PERU: Paying not to grow coca

The government of President Ollanta Humala is mulling over a radical departure from conventional drug war strategies. “Coca eradication is a failed policy,” the prime minister, Salomón Lerner, said last week. Instead, he said, the government was evaluating whether to pay small farmers, or campesinos, not to grow coca.

 

The Humala administration excited controversy in mid August by briefly suspending coca eradication in the Alto Huallaga in order to redesign Peru’s counter-narcotics policies [WR-11-34]. Part of the redesign appears to be taking shape. Lerner said the government had a budget of NS$15m (US$5.4m) for coca eradication for the rest of the year - money which he implied would be better spent paying coca growers to start cultivating alternative crops such as cacao and coffee.

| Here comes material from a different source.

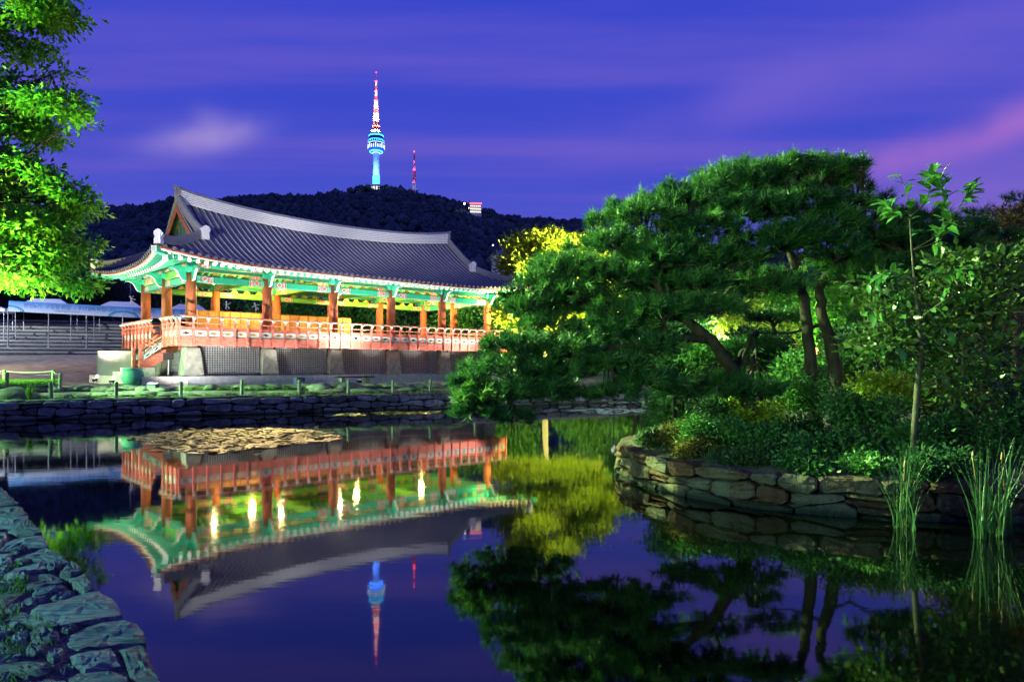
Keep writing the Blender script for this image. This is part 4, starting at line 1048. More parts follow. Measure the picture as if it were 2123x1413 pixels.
# ------------------------------------------------------------------ things on the bank
for (t0, t1, lab) in ((-.8, 6.75, 'long low grey stone slab before the left part of the pavilion plinth'), (10.4, 18.3, 'long low grey stone slab before the right part of the pavilion plinth')):
    r = empty('stone_slab', BL(t0, -2.0, ZB), THETA, lab, 'slab', 'grey slabs hiding the floodlights')
    n = 2; w = (t1-t0)/n
    for k in range(n):
        m = MB(); m.box(k*w+.006, (k+1)*w-.006, -.11, .11, -.15, .57); m.build('slab_stone', M['slab'], r)
pot = empty('glazed_pot', gz(Vector((*at(275, 798, 38.6)[:2], 0)), 0), 0, 'big round teal glazed pot standing before the pavilion stair', 'pot')
m = MB(); m.lathe([(.30, 0), (.34, .05), (.36, .10), (.32, .13)], 28); m.build('foot', M['pot'], pot, True)
m = MB(); m.lathe([(.32, .12), (.46, .20), (.55, .36), (.58, .55), (.555, .74), (.49, .88), (.44, .935)], 32); m.build('body', M['pot'], pot, True)
m = MB(); m.lathe([(.45, .93), (.495, .95), (.50, 1.0), (.46, 1.03), (.40, 1.02)], 32); m.build('rim', M['pot'], pot, True)
# rope fences
def rope_fence(posts, label, h=.78, r=.085, sag=.09, closed=False, hr=.70):
    f = empty('rope_fence', posts[0], 0, label, 'fence'); b = Vector(posts[0])
    pm_ = MB(); pm_.tube([(0, 0, -.15), (0, 0, h-.03), (0, 0, h)], [r, r*.96, r*.7], 10); pme = pm_.mesh('post', M['post'])
    for p in posts: o = link('post', pme, f); o.location = Vector(p)-b; o.rotation_euler = (rng.uniform(-.03, .03), rng.uniform(-.03, .03), rng.uniform(0, 6))
    for p, q in zip(posts[:-1], posts[1:]):
        p, q = Vector(p)-b, Vector(q)-b
        pts = [p.lerp(q, i/10)+Vector((0, 0, hr-sag*4*(i/10)*(1-i/10))) for i in range(11)]
        m = MB(); m.tube(pts, .016, 5); m.build('rope', M['rope'], f)
def bank(px, v): D = fw_depth(px)+v; X = (px-CX)/FPX*D; return Vector((X, D, zg(X, D)))
rope_fence([bank(px, .75) for px in (-30, 106, 241, 375, 501, 620, 722, 815, 892, 985)], 'green post and rope fence along the edge of the far bank')
rope_fence([bank(px, v) for px, v in ((-120, 4.0), (15, 3.6), (124, 3.2), (110, 5.8), (9, 6.6), (-120, 7.4))], 'taller post and rope enclosure round the bright grass patch', h=.92, hr=.86, sag=.07)
# dark bench
bp = BL(8.6, -4.0, 0); b = empty('bench', gz(bp, 0), THETA+.02, 'low dark flat bench on two legs in front of the plinth gap', 'bench')
m = MB(); m.box(-1.35, 1.35, -.24, .24, .40, .47); m.build('seat', M['dark'], b)
for x in (-.9, .9): m = MB(); m.box(x-.13, x+.13, -.18, .18, -.05, .40); m.build('leg', M['post'], b)
m = MB(); bxp = gz(BL(4.9, -3.9, 0), 0); b = empty('box', bxp, THETA+.2, 'small dark blue tilted box on the bank left of the bench', 'box')
m = MB(); m.box(-.30, .30, -.16, .16, 0, .36); m.build('case', M['bluebox'] if 'bluebox' in M else pmat('blue box', (.02, .03, .12), (.03, .04, .16), 5, .5), b)
m = MB(); m.box(-.32, .32, -.18, .18, .36, .41); m.build('lid', M['blackmetal'], b)
# edging stones on the bank: pieces of the ground
rocks = []
for k in range(6):
    v, f = ico(2); r = np.ones(len(v))
    for j in range(8):
        d = rng.normal(size=3); d /= np.linalg.norm(d); r = np.minimum(r, np.maximum(.5, .80/np.maximum(.05, v@d)))
    v = v*r[:, None]; rocks.append(npmesh('stone', v, f, M['rock'], False))
def rock(px, v, w, h, dp=.5):
    p = bank(px, v); o = link('stone', rocks[rng.integers(6)], ground); o.location = p+Vector((0, 0, h*.10)); o.scale = (w, dp, h); o.rotation_euler = (0, 0, rng.uniform(-.25, .6))
for px in np.arange(-60, 960, 33): rock(px+rng.uniform(-8, 8), rng.uniform(3.2, 3.9), rng.uniform(.45, .95), rng.uniform(.15, .28), .45)
for px in np.arange(-60, 960, 40): rock(px+rng.uniform(-14, 14), rng.uniform(1.5, 2.3), rng.uniform(.5, 1.0), rng.uniform(.10, .18), .6)
for px in np.arange(-50, 960, 30): rock(px+rng.uniform(-10, 10), rng.uniform(.30, .55), rng.uniform(.4, .75), rng.uniform(.07, .12), .3)
rock(30, 1.6, 1.1, .5, .8); rock(-20, 1.9, 1.0, .6, .8); rock(660, 2.9, .8, .45); rock(720, 2.7, .9, .4)
# pale panel
pp = at(240, 771, 47); pp = Vector((pp.x, pp.y, zg(pp.x, pp.y)))
sg_ = empty('display_panel', pp, .12, 'blank pale pinkish display panel standing left of the stair', 'panel')
m = MB(); m.box(-1.08, 1.08, -.05, .05, .06, 2.12); m.build('board', M['panel'], sg_)
m = MB(); m.box(-1.14, -1.08, -.07, .07, 0, 2.16); m.box(1.08, 1.14, -.07, .07, 0, 2.16); m.box(-1.08, 1.08, -.07, .07, 2.12, 2.16); m.build('frame', M['metal'], sg_)
m = MB(); m.box(-1.3, -.9, -.3, .3, -.06, .03); m.box(.9, 1.3, -.3, .3, -.06, .03); m.build('base', M['blackmetal'], sg_)
# sign stand under the stair
sp_ = BL(-1.2, .2, 1.75); s2 = empty('notice_stand', sp_, THETA, 'small dark notice on a thin pole beside the stair', 'sign')
m = MB(); m.box(-.28, .28, -.02, .02, .95, 1.35); m.build('notice', M['dark'], s2)
m = MB(); m.tube([(0, 0, 0), (0, 0, .95)], .025, 8); m.build('pole', M['metal'], s2)

# bleachers
M['riser'] = pmat('bleacher riser', (.06, .06, .065), (.11, .11, .115), 2, .9)  # riser stone darkened to paint in the shadow under each tread
A0 = at(-420, 730, 57.5); A1 = at(330, 734, 66.5); dv_ = Vector((A1.x-A0.x, A1.y-A0.y, 0)); Lb = dv_.length; ab = math.atan2(dv_.y, dv_.x)
Z0 = 3.35; bl = empty('bleachers', (A0.x, A0.y, Z0), ab, 'grey stone bleachers rising behind the plaza at left', 'bleachers')
for k in range(10):
    n = 9; x = 0
    m = MB(); m.box(0, Lb, k*.78+.10, k*.78+.70, k*.36-.5, k*.36+.20); m.build('riser', M['riser'], bl)
    while x < Lb:
        w = rng.uniform(2.2, 3.4); m = MB(); m.box(x+.008, min(Lb, x+w)-.008, k*.78, k*.78+.86+(.3 if k == 9 else 0), k*.36+.19, k*.36+.345+rng.uniform(-.006, .006)); m.build('step_stone', M['step'], bl); x += w
def bloc(px, k, dy=.4):
    # a point on tier k under image column px
    K = (px-CX)/FPX; nrm = Vector((-math.sin(ab), math.cos(ab))); o = Vector((A0.x, A0.y))+nrm*(k*.78+dy); d = Vector((math.cos(ab), math.sin(ab)))
    s = (K*o.y-o.x)/(d.x-K*d.y); p = o+d*s; return Vector((p.x, p.y, Z0+k*.36+.345))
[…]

Lerner was adamant that coca eradication was futile. In the last two decades he said it had cost almost US$4.2m per hectare eradicated. He said the government was calculating how much it would cost over the next three or four years to pay coca growers not to produce coca. Lerner claimed that the US applied a similar policy regarding cotton harvesting. He said the government was planning to roll out a pilot plan to apply to some 1,000-1,500 hectares in the Apurímac and Ene river valleys (Vrae), the main centre of coca production.

Previous governments have tried alternative crop strategies but, despite a modicum of success in San Martín, they have largely foundered on the fact that nothing either grows as well or is as profitable as coca. There are also obvious moral problems with paying people not to do something that is illegal. It could easily become a bidding war, with drug gangs simply paying campesinos a bit more money to plant coca than the government is offering them not to grow it.

  • Drug-trafficking

Prime Minister Lerner, like President Humala before him, underlined the government’s absolute commitment to fighting drug-trafficking, by improving financial intelligence to investigate potential criminal activity in the banking and insurance system; destroying maceration pits; and cracking down on precursor chemicals, such as kerosene, used in the production of cocaine. He said 80 illegal petrol stations, informal pumps, in the Vrae, also selling precursor chemicals, would be closed.